Signal integrity: Many of the signals on these devices also have specific signal integrity requirements that can be jeopardized by the full length of a thru-hole via barrel. These vias can act as antennas radiating EMI, or affect the signal return path of a critical net. Using blind and buried vias, or microvias however, eliminates the signal integrity problems that could be caused by the extra length of a thru-hole via.

How to process PCB density errors?

Mixed signal PCBs are another natural environment where the RF circuits go on one side and DSP resides on the other. There may be cases where you’d attach the relevant ground pins to one ground layer but not the one on the far side of the board. This is tricky in a through-hole PCB.

Say it’s a six-layer board with full ground on layers two and five along with flood over the outer layers.

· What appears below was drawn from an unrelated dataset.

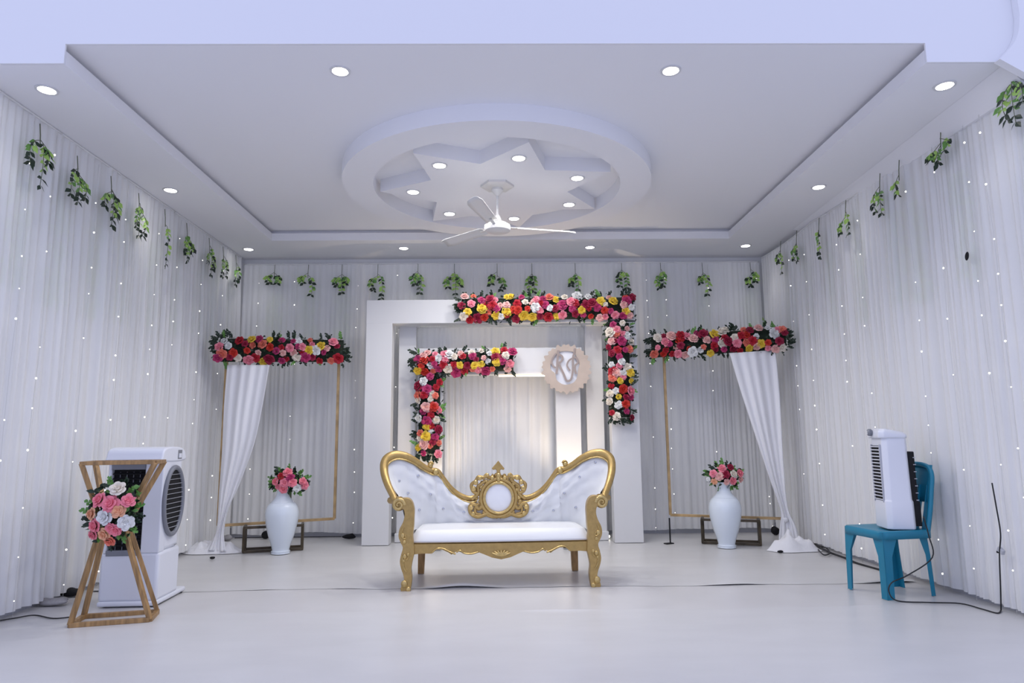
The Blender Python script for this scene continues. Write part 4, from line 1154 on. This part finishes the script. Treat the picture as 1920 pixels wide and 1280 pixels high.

I would make one via with a square pad on layers 1 & 2 and another with a square pad on layer 5 & 6. Fanning out the top with square pads on layers 5 & 6 selected and the bottom with the other type leaves a visual cue for which via pads would need a void on the respective ground planes. You may be able to take advantage of other systematic tricks to solve this kind of dilemma on your board.

Circling back to the skill of estimating the technological requirements of a PCB without the benefit of hindsight gained from doing a previous iteration, I’ve compiled a short list of things to watch for.

Placement density factors include:

·  Component pitch of the processor and peripherals.

·  The size of the regulator circuits - and how many are used.

·  Shields and heat-pipes and other large non-electrical hardware

·  Significant component keep-out or head-room restrictions.

·  Sensors and antennas that require extra space and/or claim all of the layers below.

·  The general nature of the board; what does it do?

·  The IPC class; high reliability uses larger footprints.

·  Underfill, rework, or other assembly process novelties

If the components can be placed on the board without breaking the component spacing rules, then it can be routed. Reducing part size or count may be possible. Look for zero-ohm jumpers that might be replaced with an exacto knife and a jumper wire.  Off-boarding the fiducials and tooling holes to the break-off areas of the assembly sub-panel may buy you additional room. Reducing the silkscreen to deprioritize reference designators and then part outlines may help but try to keep polarity marks as a last resort.